Canada and Mexico – Article 19.17 of the US-Mexico-Canada Agreement (USMCA) stipulates that “no Party shall adopt or maintain measures that treat a supplier or user of an interactive computer service as an information content provider in determining liability” along with other language that closely mirrors Section 230.  

India – Section 79 of the Information Technology Act creates a comparatively narrow IML regime for online intermediaries to remove content they might deem harmful but not necessarily unlawful. Online service providers are shielded from liability for the content published by third parties on their platform provided they do not initiate the transmission, select the receiver, select or modify the information contained, and observe due diligence and other guidelines proscribed by the government. The law does establish liability if the intermediary had “actual knowledge” of or did not act expeditiously to remove content related to an illegal act. The Indian Ministry of Electronics and IT (MeitY) updated these rules in February 2021 to introduce a tiered approach that requires intermediaries with over 5 million users to incorporate a company locally, assist the government in tracing unlawful content within 72 hours, trace the original content creator, and deploy AI tools to conduct content moderation.  
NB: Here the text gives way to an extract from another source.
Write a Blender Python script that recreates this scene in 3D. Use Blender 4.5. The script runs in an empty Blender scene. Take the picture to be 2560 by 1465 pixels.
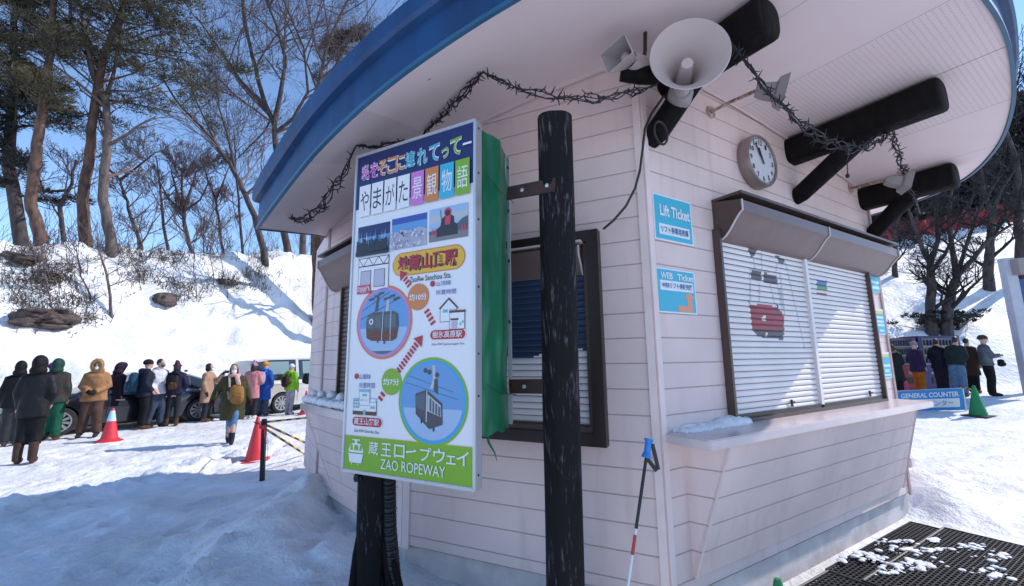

IndonesiaMinisterial Regulation 5 (MR5) came into law  in November 2020 and requires all private digital services and platforms to register with the Ministry of Communication and Information Technology and agree to provide access to their systems and data as specified in the regulation. Companies are required to make sure they don’t distribute “prohibited content.” Human Rights Watch says the law violates human rights standards. 

Japan – Similarly, the 2019 US-Japan Trade Agreement also contains language creating a Section 230-style liability shield. On top of this, Japan’s Provider Liability Limitation Act does not require telecommunications service providers (TSPs) to actively monitor online content but holds them liable if they intentionally ignore consumer complaints and fail to act in response to them. The Japanese court system, too, has generally not held online service providers liable for the content of their users. 

Latin America – Most countries in Latin America do not currently employ comprehensive IML regimes and often defer intermediary issues to various authorities such as consumer protection laws, criminal laws, and data privacy laws. Brazil stands as a partial exemption to this trend as article 19 of the Marco Civil Da Internet specifies that application providers are only liable for third-party content if they fail to make it unavailable after a court order directs them to do so. Legislative proposals have been floated on the subject of IML in the past, such as competing bills in Argentina that would have either shielded or subjected Internet platforms to liability for third-party content, but no such bills have been passed into law by the end of 2021.  

Mongolia – Mongolia’s General Regulatory Conditions and Requirements of the Digital Content Service includes several unique characteristics and provides perspective on how new and developing democracies may approach intermediary liability. The legislation prohibits discrimination between internet service providers and online content providers as well as online content providers and content creators. At the same time, the law prohibits certain types of content related to erotica, drugs and alcohol, and subjects that could harm “national solidarity” or children’s safety. Online platforms are also required to install word-filter software provided by the government and to publicly display the IP addresses of anyone who posts on their sites. In terms of liability, online platforms are obliged to monitor content on their sites and to take down illegal content within 24 hours or face penalties. 

New Zealand – Section 24 of the Harmful Digital Communications Act 2015 creates a mechanism for users to send a “notice of complaint” to a website requesting the takedown of harmful third-party content. The law defines harmful content as anything illegal or legal content that violates the “communication principles” outlined in the 2015 act. These include any content that is threatening, grossly offensive, obscene, harassing, discriminatory, or a breach of confidence or that discloses sensitive personal information, makes a false allegation, incites individuals to send harmful messages, or incites an individual to commit suicide. Lastly, it requires online service providers to take down reported harmful content within 48 hours; compliance with these provisions otherwise shields websites from any civil or criminal procedures brought against them.  

South Africa – South Africa’s IML regime is included in its 2002 Electronic Communications and Transactions Act. Similar to New Zealand’s approach, the law outlines the requirements of a “notification of unlawful activity” and shields websites from liability for removing certain content it may deem to be potentially harmful. It also borrows concepts from the ECD, such as language on mere conduit, caching, and hosting, and extends the liability shield to online service providers who fit within those molds. 

Thailand – Thai authorities have used existing authorization under the Computer Crimes Act (CCA) of 2007 to take action against online intermediaries like Facebook to remove content that violated the lèse majesté law prohibiting any and all criticism of the Thai royal family. In light of the threat of a ban, Facebook complied with the request to remove the prohibited content. The CCA was revised in 2016 to allow service providers to be exempted from any penalty if they can prove they complied with government takedown requests.